The last topic is understandable. Ellis is, after all, a cowboy.

Ellis, a Meeker resident, owns and operates an outfitting business called Rawhide Adventures, he is a cowboy poet, an entertainer and a minister to prison inmates.

And, for the past four years, Ellis has hosted Cowboy Church, a non-denominational service that takes place during the annual Moffat County Fair.

“A lot of the people who come to the fair don’t go to church,” Ellis said after the service. “A lot of people don’t like a regular type of a church.

“And, Cowboy Church is different in that there are no rituals. It’s not fancy. It’s just very down to earth.

“It’s straight out of the Bible. There isn’t a whole lot of theology that we really need to have deep thoughts about. It’s just plain and simple.”

Ellis, 67, wasn’t always a cowboy.

He grew up in Denver, where he worked in sales and marketing.

At 46, however, Ellis decided to leave the world he knew up until then behind.

“I had a very, very lucrative job,” he said. “And, I gave it up. I gave all my suits away and said, ‘I’m never going to wear a suit again.’ And, I stepped out to be a cowboy.”

Ellis and his wife first moved to the South Park region of Colorado, and he got a job as a ranch hand. Then, in the mid-1980s, they moved to Meeker.

Soon afterward, Ellis rekindled a long-dormant passion for poetry.

“I’d always liked writing poetry,” he said. “However, in school I’d always hear, ‘No, the rhyme isn’t right. The grammar isn’t right. The punctuation isn’t right.’ So, I wrote poems, but they were for myself.”

At an event in 1988, however, Ellis stumbled on some kindred spirits during a cowboy poetry recital at Silt HeyDay. Those poems were in his wheelhouse.

“I looked at my wife and said, ‘I can write that,’” Ellis recalled.

Within weeks, he began performing his own poetry at open-mic events. Soon, he was invited to join other poets at larger gatherings.

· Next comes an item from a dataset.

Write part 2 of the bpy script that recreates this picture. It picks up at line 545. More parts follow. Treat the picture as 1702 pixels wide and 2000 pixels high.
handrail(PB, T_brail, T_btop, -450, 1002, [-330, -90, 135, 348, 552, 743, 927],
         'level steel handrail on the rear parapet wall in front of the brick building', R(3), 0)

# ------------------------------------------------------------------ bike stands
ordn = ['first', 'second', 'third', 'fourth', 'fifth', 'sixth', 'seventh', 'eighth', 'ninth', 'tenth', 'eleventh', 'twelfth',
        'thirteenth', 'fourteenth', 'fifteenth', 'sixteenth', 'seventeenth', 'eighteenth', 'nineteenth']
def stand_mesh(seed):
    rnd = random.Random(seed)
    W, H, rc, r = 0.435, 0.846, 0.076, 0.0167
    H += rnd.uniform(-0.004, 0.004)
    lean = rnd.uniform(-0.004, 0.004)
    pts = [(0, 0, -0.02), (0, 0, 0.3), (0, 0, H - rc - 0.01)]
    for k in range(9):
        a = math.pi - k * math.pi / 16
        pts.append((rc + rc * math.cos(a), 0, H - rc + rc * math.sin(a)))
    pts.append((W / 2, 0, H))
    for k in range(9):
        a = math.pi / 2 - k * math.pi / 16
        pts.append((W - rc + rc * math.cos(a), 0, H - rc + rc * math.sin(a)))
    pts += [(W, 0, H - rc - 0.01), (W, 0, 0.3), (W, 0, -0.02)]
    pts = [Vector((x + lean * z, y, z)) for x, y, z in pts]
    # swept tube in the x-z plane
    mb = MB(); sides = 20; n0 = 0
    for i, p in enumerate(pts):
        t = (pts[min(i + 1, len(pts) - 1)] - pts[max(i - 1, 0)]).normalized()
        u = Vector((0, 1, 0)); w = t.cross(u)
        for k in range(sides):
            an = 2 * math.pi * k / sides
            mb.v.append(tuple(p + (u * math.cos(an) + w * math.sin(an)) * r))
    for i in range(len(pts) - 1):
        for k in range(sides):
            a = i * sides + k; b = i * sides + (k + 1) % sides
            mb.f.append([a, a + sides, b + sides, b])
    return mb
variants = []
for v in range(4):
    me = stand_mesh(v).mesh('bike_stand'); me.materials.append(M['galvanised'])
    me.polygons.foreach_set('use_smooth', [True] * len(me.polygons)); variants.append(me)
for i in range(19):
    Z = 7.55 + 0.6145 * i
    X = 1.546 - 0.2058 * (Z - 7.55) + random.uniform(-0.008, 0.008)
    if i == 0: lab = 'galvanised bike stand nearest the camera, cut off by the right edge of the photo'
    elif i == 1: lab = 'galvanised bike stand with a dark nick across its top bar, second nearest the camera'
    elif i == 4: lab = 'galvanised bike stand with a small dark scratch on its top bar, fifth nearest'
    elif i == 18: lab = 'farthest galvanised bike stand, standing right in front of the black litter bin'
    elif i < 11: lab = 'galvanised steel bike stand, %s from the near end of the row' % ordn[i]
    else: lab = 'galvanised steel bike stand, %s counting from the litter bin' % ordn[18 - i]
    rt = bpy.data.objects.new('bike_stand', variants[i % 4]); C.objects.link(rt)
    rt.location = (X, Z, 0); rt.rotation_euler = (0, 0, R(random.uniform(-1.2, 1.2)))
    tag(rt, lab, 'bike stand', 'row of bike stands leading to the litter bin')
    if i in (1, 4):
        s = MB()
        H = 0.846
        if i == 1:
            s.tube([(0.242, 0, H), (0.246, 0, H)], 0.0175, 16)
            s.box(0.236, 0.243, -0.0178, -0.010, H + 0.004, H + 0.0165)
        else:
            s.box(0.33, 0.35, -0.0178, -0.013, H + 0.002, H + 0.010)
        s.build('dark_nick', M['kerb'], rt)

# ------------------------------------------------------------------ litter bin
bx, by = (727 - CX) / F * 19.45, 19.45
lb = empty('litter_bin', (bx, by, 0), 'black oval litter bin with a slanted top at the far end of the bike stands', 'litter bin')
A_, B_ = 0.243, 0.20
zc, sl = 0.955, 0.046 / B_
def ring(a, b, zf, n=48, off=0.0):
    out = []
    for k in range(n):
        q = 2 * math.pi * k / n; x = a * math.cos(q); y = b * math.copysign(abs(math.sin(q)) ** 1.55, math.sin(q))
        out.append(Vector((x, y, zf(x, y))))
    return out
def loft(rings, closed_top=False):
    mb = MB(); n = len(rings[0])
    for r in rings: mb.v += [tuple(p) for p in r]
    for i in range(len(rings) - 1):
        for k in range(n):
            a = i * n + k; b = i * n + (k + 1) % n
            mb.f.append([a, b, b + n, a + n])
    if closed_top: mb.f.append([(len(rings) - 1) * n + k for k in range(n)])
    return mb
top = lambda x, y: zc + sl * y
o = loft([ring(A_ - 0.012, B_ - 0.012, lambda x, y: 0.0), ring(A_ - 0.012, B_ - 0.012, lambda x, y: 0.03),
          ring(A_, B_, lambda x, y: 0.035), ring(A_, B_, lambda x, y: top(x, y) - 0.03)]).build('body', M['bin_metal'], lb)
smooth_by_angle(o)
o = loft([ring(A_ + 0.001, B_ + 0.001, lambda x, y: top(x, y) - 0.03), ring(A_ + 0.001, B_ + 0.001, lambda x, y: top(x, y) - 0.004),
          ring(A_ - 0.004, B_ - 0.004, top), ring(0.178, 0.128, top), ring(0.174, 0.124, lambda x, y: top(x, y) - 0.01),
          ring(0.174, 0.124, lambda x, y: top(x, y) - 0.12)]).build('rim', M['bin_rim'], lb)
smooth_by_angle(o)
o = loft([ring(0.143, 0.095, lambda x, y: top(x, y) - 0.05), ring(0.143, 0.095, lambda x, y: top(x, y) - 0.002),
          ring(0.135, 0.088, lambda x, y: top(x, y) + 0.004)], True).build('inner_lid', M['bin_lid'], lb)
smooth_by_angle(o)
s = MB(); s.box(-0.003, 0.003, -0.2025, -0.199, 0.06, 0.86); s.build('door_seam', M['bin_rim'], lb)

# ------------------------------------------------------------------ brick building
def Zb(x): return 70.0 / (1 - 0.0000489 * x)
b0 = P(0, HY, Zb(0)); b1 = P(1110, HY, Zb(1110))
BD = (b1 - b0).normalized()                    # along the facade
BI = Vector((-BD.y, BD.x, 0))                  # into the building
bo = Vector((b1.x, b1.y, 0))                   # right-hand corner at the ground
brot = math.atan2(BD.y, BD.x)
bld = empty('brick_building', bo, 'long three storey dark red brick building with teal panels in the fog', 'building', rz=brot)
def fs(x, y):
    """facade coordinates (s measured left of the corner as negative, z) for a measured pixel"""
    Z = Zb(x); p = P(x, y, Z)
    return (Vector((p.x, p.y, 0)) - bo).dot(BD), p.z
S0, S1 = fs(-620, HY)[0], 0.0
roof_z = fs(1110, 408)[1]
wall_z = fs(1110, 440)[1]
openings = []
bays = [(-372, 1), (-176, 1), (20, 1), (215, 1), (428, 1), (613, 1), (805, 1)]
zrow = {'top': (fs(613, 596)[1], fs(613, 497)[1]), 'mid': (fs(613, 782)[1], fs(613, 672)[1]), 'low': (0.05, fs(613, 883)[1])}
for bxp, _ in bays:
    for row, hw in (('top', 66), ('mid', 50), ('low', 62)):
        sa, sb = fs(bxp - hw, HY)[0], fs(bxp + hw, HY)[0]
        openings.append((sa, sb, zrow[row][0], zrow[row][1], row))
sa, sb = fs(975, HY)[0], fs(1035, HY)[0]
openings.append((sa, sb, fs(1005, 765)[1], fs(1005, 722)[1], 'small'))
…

From there, Ellis put together a one-man act called Cowboy Up and toured the country with it. Ellis journeyed from coast to coast and performed in more than 20 states, he said.

He also sold books, cassettes and CDs of his poetry.

But, after 10 years Ellis grew weary of the shows.

“All of a sudden, it became work,” he said. “And, it wasn’t work that I wanted to do.”

One day in 1998 Ellis was sitting in a parked car in Leadville waiting his turn to go onstage and perform poetry when he heard a voice, he said.

“The Lord just spoke to me and said, ‘Take your show into the prisons and give (prisoners) a gospel message,” Ellis recalled. “Of course, I immediately turned around to look in the backseat and see who was there.

“The only one there was my dog, and he didn’t know how to talk like God.”

Within a few months, Ellis formed Christian Cowboy Ministries. Ellis visits 18 prisons every year throughout Colorado to share stories, poems and the gospel with inmates, he said.

Four years ago, Ellis began hosting Cowboy Church at the fairgrounds.

Ellis said he takes a laidback approach to preaching.

“It’s not about beating people over the head to have them believe the way we believe,” he said. “In my mind, that’s the problem with a lot of big churches today, and a lot of denominations.

“They come out and talk about how wrong this is, how wrong that is. And, I’m the one saying, ‘No, there’s a lot of right. It’s not all wrong.’”

When Cowboy Church first started, attendance was light, Ellis said.

“I think we had six people at our first one,” he said. “Today, I think we had over 30.”

Craig resident Jackie Malley attended her first Cowboy Church on Sunday. She said the experience was worthwhile.

“I thought it was wonderful,” she said. “It’s a message that more people needed to hear.

“I think if we could get them out here just one time, they would come back again and again.”

Craig singer Loretta Earle attended her fourth event Sunday. She sang four country gospel tunes during the service.

Earle said Ellis is unique.

“People need to come out and hear him because he’s just plain country,” she said. “He’s very down to earth and very enjoyable. He preaches the Word.”

Ellis said he plans to host Cowboy Church at future fairs in Moffat County.

“As long as I’m drawing breath, I’ll keep doing this,” he said.